Headway’s soon-to-be-announced, new release of Structure101 has one basic additional capability – it let’s you regularly “publish” (“save” to you and me) the structure of one or more projects in a central location (called a “repository”). Not such a Big Deal you might think, but it spins off a surprising number of ways to get more out of the product.

First thing you get is a web application that web-enables the repository. More importantly it structure-enables the generalists (anyone that doesn’t even know where to start looking for the code). The size and excessive complexity of all the projects in my empire can be seen, compared and tracked in the comfort of my own web browser. Architects can see immediately if the architecture has been broken and encourage the relevant IDE-jockey to go unbreak it.

Said jockey then fires up the Structure101 Client, loads the same structural data from the same repository, quickly discovers the structural changes (they’re color-coded on the dependency graphs) and uses the familiar rich-client functionality to figure out which code-level references are causing the rogue architecture-level dependencies, and how he’s going to reverse them out.

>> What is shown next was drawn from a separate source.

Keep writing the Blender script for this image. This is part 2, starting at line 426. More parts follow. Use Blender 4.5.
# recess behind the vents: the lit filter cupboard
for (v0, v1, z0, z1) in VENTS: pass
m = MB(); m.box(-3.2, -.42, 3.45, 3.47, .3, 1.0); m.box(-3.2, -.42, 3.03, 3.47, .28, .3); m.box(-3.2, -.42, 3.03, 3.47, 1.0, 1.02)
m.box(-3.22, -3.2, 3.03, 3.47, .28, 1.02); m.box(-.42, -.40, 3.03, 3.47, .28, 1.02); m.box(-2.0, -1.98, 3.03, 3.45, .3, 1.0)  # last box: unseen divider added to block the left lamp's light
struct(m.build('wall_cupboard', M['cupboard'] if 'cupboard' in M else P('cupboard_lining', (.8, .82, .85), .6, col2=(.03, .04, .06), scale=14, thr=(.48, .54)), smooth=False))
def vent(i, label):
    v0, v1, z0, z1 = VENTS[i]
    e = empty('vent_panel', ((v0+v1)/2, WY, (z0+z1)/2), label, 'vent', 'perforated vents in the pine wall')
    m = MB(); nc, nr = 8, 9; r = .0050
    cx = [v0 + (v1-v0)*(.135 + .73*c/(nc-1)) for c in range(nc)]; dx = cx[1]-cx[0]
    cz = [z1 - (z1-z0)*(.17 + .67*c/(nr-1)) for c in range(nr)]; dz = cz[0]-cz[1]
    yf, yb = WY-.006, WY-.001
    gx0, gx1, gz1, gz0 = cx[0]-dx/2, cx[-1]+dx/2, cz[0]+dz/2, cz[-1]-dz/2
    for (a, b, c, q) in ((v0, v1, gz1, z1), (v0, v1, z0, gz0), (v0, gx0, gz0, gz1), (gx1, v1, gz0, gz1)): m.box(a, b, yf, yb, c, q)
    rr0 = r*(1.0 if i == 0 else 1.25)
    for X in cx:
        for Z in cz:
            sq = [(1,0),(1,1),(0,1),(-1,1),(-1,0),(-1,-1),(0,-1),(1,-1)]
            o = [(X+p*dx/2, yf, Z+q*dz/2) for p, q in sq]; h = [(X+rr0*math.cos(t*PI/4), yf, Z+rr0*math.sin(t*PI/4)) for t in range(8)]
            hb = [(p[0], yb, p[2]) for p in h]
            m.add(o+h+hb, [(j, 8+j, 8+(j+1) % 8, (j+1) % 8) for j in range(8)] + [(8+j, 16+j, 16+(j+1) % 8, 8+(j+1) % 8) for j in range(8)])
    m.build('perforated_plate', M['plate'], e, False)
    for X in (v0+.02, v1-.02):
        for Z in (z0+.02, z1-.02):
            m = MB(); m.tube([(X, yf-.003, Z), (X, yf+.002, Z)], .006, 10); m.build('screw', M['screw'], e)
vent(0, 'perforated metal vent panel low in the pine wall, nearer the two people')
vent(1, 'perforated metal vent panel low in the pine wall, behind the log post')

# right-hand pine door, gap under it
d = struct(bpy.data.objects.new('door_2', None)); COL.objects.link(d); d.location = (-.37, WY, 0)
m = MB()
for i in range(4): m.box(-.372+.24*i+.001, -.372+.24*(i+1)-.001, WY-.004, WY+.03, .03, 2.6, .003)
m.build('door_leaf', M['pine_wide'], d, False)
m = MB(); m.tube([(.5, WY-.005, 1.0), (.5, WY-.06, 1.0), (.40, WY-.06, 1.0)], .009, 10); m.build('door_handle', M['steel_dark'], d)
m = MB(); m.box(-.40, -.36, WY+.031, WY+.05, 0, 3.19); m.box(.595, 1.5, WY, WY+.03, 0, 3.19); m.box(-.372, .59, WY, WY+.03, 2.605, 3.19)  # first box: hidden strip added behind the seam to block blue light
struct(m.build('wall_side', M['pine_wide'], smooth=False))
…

And there’s all the other boring stuff like centralized complexity thresholds, support for distributed projects, access control, etc.  All in all, this is a major increment that I have no hesitation in heartily recommending you buy several of.

2 Comments

  1. Joe

    Chris,

    Will you generate an RSS feed that I can use to track changes to the code base?

  2. Chris

    That would be cool all right 😉 and in the spirit of “exception” notification. We used email for this in a prototype and its on the “list”, but rss is clearly an alternative.